**Set problem**
Restate the records that follow word for word; no pictures should appear.

**Exercise data**

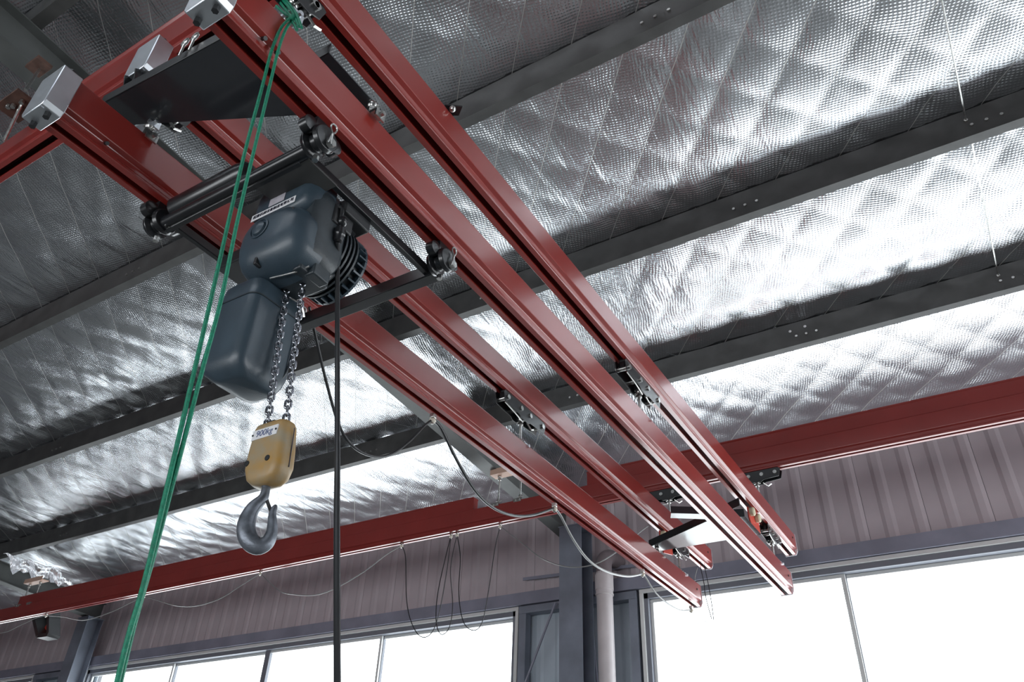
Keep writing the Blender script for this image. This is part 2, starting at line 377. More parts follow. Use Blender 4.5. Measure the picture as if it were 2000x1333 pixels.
for u, v in ((1543, 648), (1572, 638)):
    p = at(u, v, y=PY[4] - .002); obj('bright_hole_disc', M().lathe(p, (0, -1, 0), [(0, .013), (.003, .013), (.006, .008), (.0065, .001)], 12), WHITE, pl_)  # small white discs, painted in place of the brightness at the two holes
# ---- main frame beams and columns
CY_ = 8.33
def frame(xr, x, la, lb):
    b = thing('roof_rafter', (xr, 3, 3.9), la, 'roof beam')
    zb = [(-1.2, PZ(-1.2) - .30), (CY_ + .15, PZ(CY_ + .15) - .30)]
    for (ya, za), (yb, zb_) in zip(zb, zb[1:]):
        obj('bottom_flange', M().ext([(xr - .09, ya, za), (xr + .09, ya, za), (xr + .09, yb, zb_), (xr - .09, yb, zb_)], (0, 0, .014)), BEAM, b, smooth=0)
        obj('web', M().ext([(xr - .005, ya, za + .01), (xr - .005, yb, zb_ + .01), (xr - .005, yb, PZ(yb) - .012), (xr - .005, ya, PZ(ya) - .012)], (.01, 0, 0)), BEAM, b, smooth=0)
    obj('top_flange', M().ext([(xr - .08, -1.2, PZ(-1.2) - .012), (xr - .08, CY_ + .15, PZ(CY_ + .15) - .012), (xr - .08, CY_ + .15, PZ(CY_ + .15) - .001), (xr - .08, -1.2, PZ(-1.2) - .001)], (.16, 0, 0)), BEAM, b, smooth=0)
    c_ = thing('steel_column', (x, CY_, FLOORZ), lb, 'column')
    obj('front_flange', M().box((x - .15, CY_ - .15, FLOORZ), (x + .15, CY_ - .138, 3.665)), COLM, c_)
    obj('rear_flange', M().box((x - .15, CY_ + .138, FLOORZ), (x + .15, CY_ + .15, 3.665)), COLM, c_)
    obj('web', M().box((x - .004, CY_ - .138, FLOORZ), (x + .004, CY_ + .138, 3.665)), COLM, c_)
    obj('cap_plate', M().box((x - .16, CY_ - .16, 3.665), (x + .16, CY_ + .16, 3.678)), COLM, c_)
frame(-4.52, -4.30, 'deep grey steel rafter at the top left corner, running behind the lowest red rail', 'blue-grey steel column between the two large windows, beside the pale pipe')
frame(-14.15, -14.15, 'pale grey rafter flange at the left edge just above the long red runway', 'dark steel column near the bottom left corner, left of the green rope')
# ---- sag rods
RODL = ['thin steel sag rod between the two upper purlins near the right edge', 'thin steel sag rod between the two lower purlins near the right edge']
for (x, a_, b_), l in zip(((.68, PY[2] + .02, PY[3] + .01), (.70, PY[3] + .02, PY[4] + .01)), RODL):
    m = M().tube([(x, a_ , PZ(a_) + .16), (x + .01, b_, PZ(b_) + .15)], .006, 8); r_ = thing('sag_rod', (x, (a_ + b_) / 2, PZ(b_) + .1), l, 'rod')
    obj('rod', m, ZINC, r_); obj('nut', M().hexnut((x + .01, b_ - .02, PZ(b_) + .15), (0, 1, 0), .014, .012), ZINC, r_); obj('turnbuckle', M().cyl((x, a_ + .05, PZ(a_) + .157), (x, a_ + .22, PZ(a_) + .15), .009, 6), RUST, r_)
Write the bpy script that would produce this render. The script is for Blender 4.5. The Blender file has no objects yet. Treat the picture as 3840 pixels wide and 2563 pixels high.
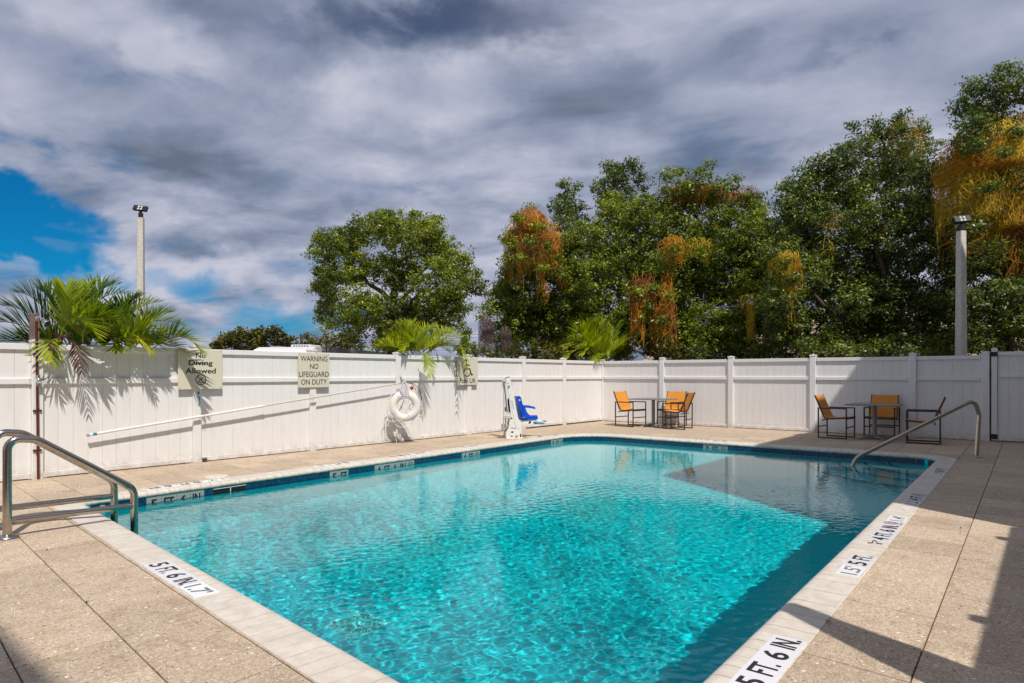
import bpy, bmesh, math, random
import numpy as np
from mathutils import Vector, Matrix, Euler
from mathutils.geometry import tessellate_polygon

random.seed(7)
rng = np.random.default_rng(7)
sc = bpy.context.scene
C = sc.collection
PI = math.pi

# ------------------------------------------------------------------ camera
F = 2435.0                     # focal length in pixels of the 3840 wide picture
CAM_H = 1.41
YAW = math.atan2(2435, 2024)
cam = bpy.data.objects.new('camera', bpy.data.cameras.new('camera'))
C.objects.link(cam)
sc.camera = cam
cam.location = (0, 0, CAM_H)
cam.rotation_euler = (PI / 2, 0, -YAW)
cam.data.lens = 36 * F / 3840
cam.data.shift_y = 125.5 / 3840
cam.data.clip_start = 0.05
cam.data.clip_end = 2000
FW = Vector((math.sin(YAW), math.cos(YAW), 0))       # straight ahead
RT = Vector((math.cos(YAW), -math.sin(YAW), 0))      # to the right


def at(px, py, Y):
    """World point seen at full-picture pixel (px, py) at depth Y."""
    return RT * ((px - 1920) / F * Y) + FW * Y + Vector((0, 0, CAM_H + (1407 - py) / F * Y))


def D(x, y, Y):
    return at(x * 1.6348, y * 1.6348, Y)


def on_v(px, py, v0):
    t = (px - 1920) / F
    return at(px, py, v0 / (RT.y * t + FW.y))


def on_u(px, py, u0):
    t = (px - 1920) / F
    return at(px, py, u0 / (RT.x * t + FW.x))


# ------------------------------------------------------------------ light
SUN_DIR = Vector((0.33, 0.626, -1.0)).normalized()   # the way the light travels
sun = bpy.data.lights.new('sun', 'SUN')
sun.energy = 4.2
sun.angle = math.radians(0.6)
sun.color = (1.0, 0.945, 0.875)
sun.cycles.is_caustics_light = True
so = bpy.data.objects.new('sun', sun)
so.rotation_euler = SUN_DIR.to_track_quat('-Z', 'Y').to_euler()
C.objects.link(so)

sc.view_settings.view_transform = 'Standard'
sc.view_settings.look = 'None'
sc.view_settings.exposure = 0.0
sc.view_settings.gamma = 1.0
sc.view_settings.use_curve_mapping = False
sc.render.engine = 'CYCLES'
sc.cycles.use_denoising = True
sc.cycles.max_bounces = 10
sc.cycles.transmission_bounces = 6
sc.cycles.transparent_max_bounces = 12
sc.cycles.sample_clamp_indirect = 5
sc.cycles.caustics_refractive = True
sc.cycles.caustics_reflective = False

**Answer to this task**
Keep writing the Blender script for this image. This is part 2, starting at line 377. More parts follow. Use Blender 4.5. Measure the picture as if it were 2000x1333 pixels.
for u, v in ((1543, 648), (1572, 638)):
    p = at(u, v, y=PY[4] - .002); obj('bright_hole_disc', M().lathe(p, (0, -1, 0), [(0, .013), (.003, .013), (.006, .008), (.0065, .001)], 12), WHITE, pl_)  # small white discs, painted in place of the brightness at the two holes
# ---- main frame beams and columns
CY_ = 8.33
def frame(xr, x, la, lb):
    b = thing('roof_rafter', (xr, 3, 3.9), la, 'roof beam')
    zb = [(-1.2, PZ(-1.2) - .30), (CY_ + .15, PZ(CY_ + .15) - .30)]
    for (ya, za), (yb, zb_) in zip(zb, zb[1:]):
        obj('bottom_flange', M().ext([(xr - .09, ya, za), (xr + .09, ya, za), (xr + .09, yb, zb_), (xr - .09, yb, zb_)], (0, 0, .014)), BEAM, b, smooth=0)
        obj('web', M().ext([(xr - .005, ya, za + .01), (xr - .005, yb, zb_ + .01), (xr - .005, yb, PZ(yb) - .012), (xr - .005, ya, PZ(ya) - .012)], (.01, 0, 0)), BEAM, b, smooth=0)
    obj('top_flange', M().ext([(xr - .08, -1.2, PZ(-1.2) - .012), (xr - .08, CY_ + .15, PZ(CY_ + .15) - .012), (xr - .08, CY_ + .15, PZ(CY_ + .15) - .001), (xr - .08, -1.2, PZ(-1.2) - .001)], (.16, 0, 0)), BEAM, b, smooth=0)
    c_ = thing('steel_column', (x, CY_, FLOORZ), lb, 'column')
    obj('front_flange', M().box((x - .15, CY_ - .15, FLOORZ), (x + .15, CY_ - .138, 3.665)), COLM, c_)
    obj('rear_flange', M().box((x - .15, CY_ + .138, FLOORZ), (x + .15, CY_ + .15, 3.665)), COLM, c_)
    obj('web', M().box((x - .004, CY_ - .138, FLOORZ), (x + .004, CY_ + .138, 3.665)), COLM, c_)
    obj('cap_plate', M().box((x - .16, CY_ - .16, 3.665), (x + .16, CY_ + .16, 3.678)), COLM, c_)
frame(-4.52, -4.30, 'deep grey steel rafter at the top left corner, running behind the lowest red rail', 'blue-grey steel column between the two large windows, beside the pale pipe')
frame(-14.15, -14.15, 'pale grey rafter flange at the left edge just above the long red runway', 'dark steel column near the bottom left corner, left of the green rope')
# ---- sag rods
RODL = ['thin steel sag rod between the two upper purlins near the right edge', 'thin steel sag rod between the two lower purlins near the right edge']
for (x, a_, b_), l in zip(((.68, PY[2] + .02, PY[3] + .01), (.70, PY[3] + .02, PY[4] + .01)), RODL):
    m = M().tube([(x, a_ , PZ(a_) + .16), (x + .01, b_, PZ(b_) + .15)], .006, 8); r_ = thing('sag_rod', (x, (a_ + b_) / 2, PZ(b_) + .1), l, 'rod')
    obj('rod', m, ZINC, r_); obj('nut', M().hexnut((x + .01, b_ - .02, PZ(b_) + .15), (0, 1, 0), .014, .012), ZINC, r_); obj('turnbuckle', M().cyl((x, a_ + .05, PZ(a_) + .157), (x, a_ + .22, PZ(a_) + .15), .009, 6), RUST, r_)
Write the bpy script that would produce this render. The script is for Blender 4.5. The Blender file has no objects yet. Treat the picture as 3840 pixels wide and 2563 pixels high.
import bpy, bmesh, math, random
import numpy as np
from mathutils import Vector, Matrix, Euler
from mathutils.geometry import tessellate_polygon

random.seed(7)
rng = np.random.default_rng(7)
sc = bpy.context.scene
C = sc.collection
PI = math.pi

# ------------------------------------------------------------------ camera
F = 2435.0                     # focal length in pixels of the 3840 wide picture
CAM_H = 1.41
YAW = math.atan2(2435, 2024)
cam = bpy.data.objects.new('camera', bpy.data.cameras.new('camera'))
C.objects.link(cam)
sc.camera = cam
cam.location = (0, 0, CAM_H)
cam.rotation_euler = (PI / 2, 0, -YAW)
cam.data.lens = 36 * F / 3840
cam.data.shift_y = 125.5 / 3840
cam.data.clip_start = 0.05
cam.data.clip_end = 2000
FW = Vector((math.sin(YAW), math.cos(YAW), 0))       # straight ahead
RT = Vector((math.cos(YAW), -math.sin(YAW), 0))      # to the right


def at(px, py, Y):
    """World point seen at full-picture pixel (px, py) at depth Y."""
    return RT * ((px - 1920) / F * Y) + FW * Y + Vector((0, 0, CAM_H + (1407 - py) / F * Y))


def D(x, y, Y):
    return at(x * 1.6348, y * 1.6348, Y)


def on_v(px, py, v0):
    t = (px - 1920) / F
    return at(px, py, v0 / (RT.y * t + FW.y))


def on_u(px, py, u0):
    t = (px - 1920) / F
    return at(px, py, u0 / (RT.x * t + FW.x))


# ------------------------------------------------------------------ light
SUN_DIR = Vector((0.33, 0.626, -1.0)).normalized()   # the way the light travels
sun = bpy.data.lights.new('sun', 'SUN')
sun.energy = 4.2
sun.angle = math.radians(0.6)
sun.color = (1.0, 0.945, 0.875)
sun.cycles.is_caustics_light = True
so = bpy.data.objects.new('sun', sun)
so.rotation_euler = SUN_DIR.to_track_quat('-Z', 'Y').to_euler()
C.objects.link(so)

sc.view_settings.view_transform = 'Standard'
sc.view_settings.look = 'None'
sc.view_settings.exposure = 0.0
sc.view_settings.gamma = 1.0
sc.view_settings.use_curve_mapping = False
sc.render.engine = 'CYCLES'
sc.cycles.use_denoising = True
sc.cycles.max_bounces = 10
sc.cycles.transmission_bounces = 6
sc.cycles.transparent_max_bounces = 12
sc.cycles.sample_clamp_indirect = 5
sc.cycles.caustics_refractive = True
sc.cycles.caustics_reflective = False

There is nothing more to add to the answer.